Frontwoman Minnie Mental says her band plays “heavy mellow” music, and that’s a pretty apt description of Down the Well’s debut EP, Never Better. These five songs lean toward hard rock, but stay mostly midtempo and basically amount to easy listening by today’s standards of low-end heaviness. Intentionally or not, Never Better—recorded at Energy Plant Arts—sounds lo-fi, which doesn’t suit the album’s pretty chord arpeggiations and glam-rock guitar solos. You want to hear crispness, but you get a wall of muddy midrange instead. The record has its moments, however. The closing track, “Blur,” begins with a beautiful soundscape of swelling and receding guitar and Mental’s soaring vocals. But, again, it could use a little more of the sonic oomph Mental and her husband/drummer, JP Bergmann, employed in recordings of their previous band, Furlough Fridays.

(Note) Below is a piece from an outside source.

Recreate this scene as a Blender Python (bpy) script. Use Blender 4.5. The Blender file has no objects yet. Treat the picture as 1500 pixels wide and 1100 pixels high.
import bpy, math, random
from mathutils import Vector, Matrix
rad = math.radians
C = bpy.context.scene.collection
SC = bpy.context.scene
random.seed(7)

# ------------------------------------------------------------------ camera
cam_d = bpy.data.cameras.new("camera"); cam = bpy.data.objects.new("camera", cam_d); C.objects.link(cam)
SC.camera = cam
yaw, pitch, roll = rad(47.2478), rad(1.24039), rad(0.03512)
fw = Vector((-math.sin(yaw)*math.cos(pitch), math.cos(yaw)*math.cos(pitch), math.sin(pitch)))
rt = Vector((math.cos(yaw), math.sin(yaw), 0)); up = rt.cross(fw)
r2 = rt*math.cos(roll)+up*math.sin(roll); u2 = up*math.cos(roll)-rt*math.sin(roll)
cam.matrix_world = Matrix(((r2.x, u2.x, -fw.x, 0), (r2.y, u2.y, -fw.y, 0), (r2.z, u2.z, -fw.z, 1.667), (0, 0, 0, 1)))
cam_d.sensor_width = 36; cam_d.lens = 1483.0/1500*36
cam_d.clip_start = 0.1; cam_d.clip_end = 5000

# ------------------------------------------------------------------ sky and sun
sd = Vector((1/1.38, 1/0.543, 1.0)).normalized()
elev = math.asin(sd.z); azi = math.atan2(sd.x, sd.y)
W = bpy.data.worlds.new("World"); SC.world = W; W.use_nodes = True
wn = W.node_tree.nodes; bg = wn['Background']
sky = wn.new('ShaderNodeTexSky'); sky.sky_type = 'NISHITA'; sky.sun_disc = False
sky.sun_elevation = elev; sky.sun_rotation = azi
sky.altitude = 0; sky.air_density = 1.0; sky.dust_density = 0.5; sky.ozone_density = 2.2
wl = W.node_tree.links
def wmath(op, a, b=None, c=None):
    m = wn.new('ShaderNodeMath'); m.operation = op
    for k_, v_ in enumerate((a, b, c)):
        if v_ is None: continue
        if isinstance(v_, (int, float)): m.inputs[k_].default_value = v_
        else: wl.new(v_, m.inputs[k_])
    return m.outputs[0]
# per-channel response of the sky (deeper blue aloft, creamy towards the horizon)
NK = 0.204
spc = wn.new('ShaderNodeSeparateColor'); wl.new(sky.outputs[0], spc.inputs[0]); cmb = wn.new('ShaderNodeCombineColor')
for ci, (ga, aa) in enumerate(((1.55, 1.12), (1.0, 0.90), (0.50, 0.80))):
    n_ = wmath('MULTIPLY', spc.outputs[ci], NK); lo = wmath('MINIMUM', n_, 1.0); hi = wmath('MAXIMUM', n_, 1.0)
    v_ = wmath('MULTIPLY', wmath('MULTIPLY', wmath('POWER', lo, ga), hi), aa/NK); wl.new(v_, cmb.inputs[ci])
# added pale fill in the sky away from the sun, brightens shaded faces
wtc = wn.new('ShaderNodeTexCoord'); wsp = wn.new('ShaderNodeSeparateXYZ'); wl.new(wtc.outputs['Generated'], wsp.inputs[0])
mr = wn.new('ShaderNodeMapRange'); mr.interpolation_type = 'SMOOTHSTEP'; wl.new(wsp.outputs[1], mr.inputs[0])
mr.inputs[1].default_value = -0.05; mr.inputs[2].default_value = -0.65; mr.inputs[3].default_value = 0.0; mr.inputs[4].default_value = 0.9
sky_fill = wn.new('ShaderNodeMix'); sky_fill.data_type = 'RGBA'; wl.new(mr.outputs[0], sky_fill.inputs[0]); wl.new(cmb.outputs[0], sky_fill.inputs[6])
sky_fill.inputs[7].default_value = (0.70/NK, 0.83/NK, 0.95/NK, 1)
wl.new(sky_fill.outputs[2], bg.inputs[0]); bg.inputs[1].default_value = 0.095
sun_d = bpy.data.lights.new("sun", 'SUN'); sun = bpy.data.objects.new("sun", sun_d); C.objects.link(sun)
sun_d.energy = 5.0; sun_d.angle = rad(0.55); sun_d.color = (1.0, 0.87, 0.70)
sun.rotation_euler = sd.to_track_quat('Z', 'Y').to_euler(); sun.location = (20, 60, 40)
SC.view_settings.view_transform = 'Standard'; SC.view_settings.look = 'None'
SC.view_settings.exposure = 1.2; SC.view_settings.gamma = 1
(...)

EP-release party April 22, 9 p.m., at Maltese Bar & Tap Room.

—Howard Hardee

Kurr-Jar Classics—Tri-Lateral Dirts Commission

Paradise-born Tri-Lateral Dirts Commission is post-everything—a blast-beating three-headed monster that pushes past thrash and hardcore and whatever other chaotic dynamics it picks up. What makes the group so exciting/dangerous is the trio’s scary wild energy, and while the levels have been pulled back a bit (maybe too much?) here as compared to its red-lining predecessor (2015’s Kurmudgeon Ghetto), the new Kurr-Jar Classics is still plenty spastic. It’s insane how many twists and turns each brief song takes (all six tracks together clock in at less than 7 minutes). My current favorites are the schizophrenic “I Wunnah Talk to Sampson” and the closing ode to the red dirt of home that detunes into a sludgy dirge before shouting its title to end the song: “New Dirts Swing!”

—Jason Cassidy

Next in Line—Sex Hogs II

On the heels of its full-length debut, Part One, Chico’s Sex Hogs II finds familiar muses in the recesses of the garage-rock canon. The new three-song EP, Next in Line, begins in salute to perhaps the greatest of all garage bands with a cover of The Kinks’ “Who’ll Be the Next in Line.” Beefing up the duo’s typical guitar-drum tandem with Ian “Bass Hogg” Miller and Stephen “Banjo Hogg” Pride, Guitar Hogg and Drum Hogg (Johnny Meehan and Nate Daly, respectively) channel the swing of Ray Davies’ neo-psychedelia deftly. “What Am I Feeling” vacillates between psycho-punk anarchy and an emotive existentialist crisis set to rollicking rock ’n’ roll. The EP’s finale, “Hey Nate!,” similarly writhes in the wormy nether regions of dirty rock, with Meehan’s vocals recalling a pensive Brooks Nielsen.

—Ryan J. Prado

I Need Space!—The Vesuvians

Chico’s most otherworldly rockers prove on I Need Space! that they have their heads in the stars. Three of the five tracks on The Vesuvians’ second release are concerned with matters of the universe, with the most obvious, and most impressive, example being “Rocket Ship,” on which vocalist/guitarist Ska-T sings, “Step inside my rocket ship and I’ll take you for a ride/To the Milky Way and all the planets across the astral glide.” It’s a tone monster with Ska-T’s fiery leads playing off his growling vocals as guitarist/vocalist Bob Howard’s shimmering guitar chords and an insistent rhythm section (Alex Kokkinakis and drummer Steve Bragg) keep pushing forward. And as the lead-off track, it sets the tone for a muscular all-hands-on-deck bar band sound (reminiscent of The Smithereens) that permeates an impressively recorded/mixed EP (by engineer Josh Garcia). It’s a fantastic recording showcasing all of The Vesuvians’ garage-, psychedelic-, art-rock powers in bright, full bloom.

Release date: May 5, with EP-release party the same night, 9 p.m., at Maltese Bar & Tap Room.